The 'live legal question' that could determine Israel Folau court case

One of the country’s leading academics in employment law says Israel Folau’s potential court action against Rugby Australia could boil down to one key question.

Reports emerged on Wednesday that Folau had been in contact with Stuart Wood QC - one of Australia’s most experienced workplace relations lawyers - in a strong indication that legal action is looming.

The Sydney Morning Herald reports Folau hasn’t decided on legal action quite yet, but is leaning towards taking RA to court with Wood as his lawyer.

If the matter goes to the Supreme Court, it is believed Folau will sue on contractual grounds.

However he also has the option of contesting his termination at the Fair Work Commission on religious grounds.

Raelene Castle and Israel Folau. Image: Getty

Either way, Giuseppe Carabetta - a senior lecturer in employment law at Sydney University - says one key matter will be crucial.

“The live legal question is how far can an employer go in curbing an employee's activities outside working hours or personal lives and how do you draw that distinction in the first place," Carabetta told the ABC.

"Rugby Australia have been very careful in stating that their reason for terminating is because in their view he breached the code of conduct.

"As a general proposition, making the code clearer would help in this respect."

Players union takes action

The ABC report highlighted the need for Australia’s other sporting codes to clarify the wording of their code of conducts.

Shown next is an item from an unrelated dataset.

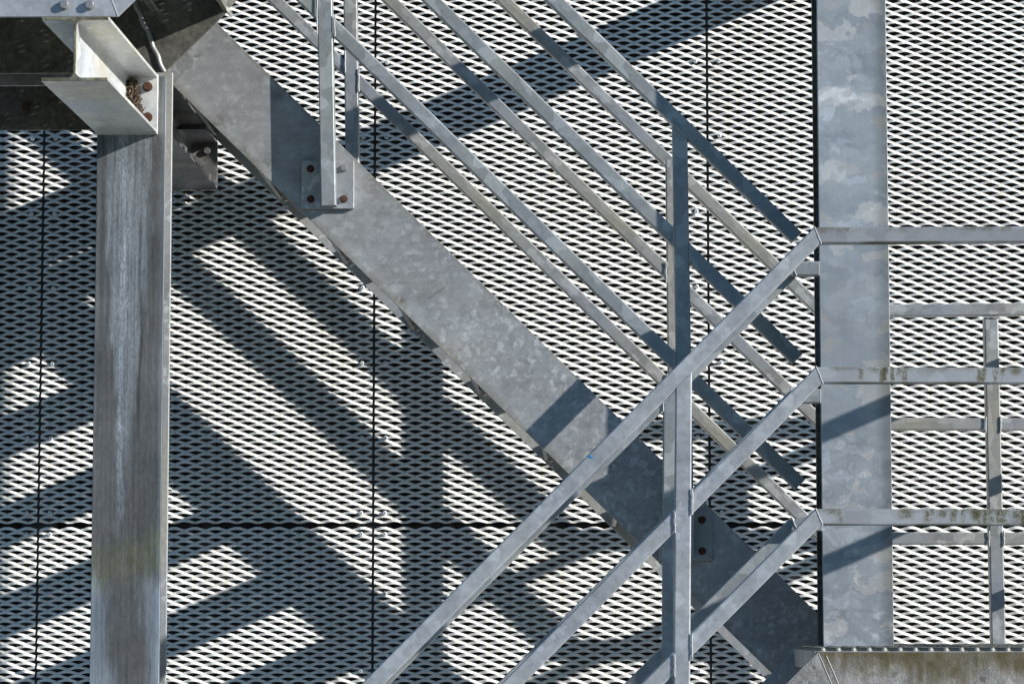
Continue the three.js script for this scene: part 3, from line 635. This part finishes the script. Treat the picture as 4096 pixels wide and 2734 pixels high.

The rugby players' union (RUPA) has already acted in this respect, stating their intention to set up a committee to review how players can express their faith and beliefs.

RUPA said on Monday the decision to tear up Folau's Rugby Australia contract was "a sad outcome for Israel, his family, friends, teammates, opponents and all associated with rugby in Australia and around the world."

It also said Rugby Australia had not yet provided any clear parameters to the players specifying how it expects them to express their faith and beliefs in a way it considers acceptable.

"To address this, RUPA will immediately establish and undertake an Expression of Faith & Beliefs Review alongside its' players, incorporating advice from those with and without strong religious beliefs," RUPA said in a statement.

Israel Folau. Image: Getty

RUPA aimed to hold a first meeting of the review committee when the Super Rugby and World Sevens series seasons ended and planned to invite representatives of Rugby Australia and a Super Rugby, urging them to take part.

Folau was sacked for a high-level code breach for a religiously-motivated social media post which said hell awaits homosexuals, among others, after he had previously been warned following a similar post last year.

"RUPA appreciates the difficult position which this incident has placed on Israel's teammates and the broader professional playing group, and we will continue to support each RUPA member," it said.

"RUPA remains proud of its diverse playing group and is committed to empowering and supporting each of its members to have conviction to express their faith and beliefs confidently.

"Clearly, there remains a great deal of work to be done in relation to this subject, but what remains paramount and a non-negotiable is empowering all of RUPA's members to feel confident in understanding their rights and their responsibilities when expressing their faith and beliefs."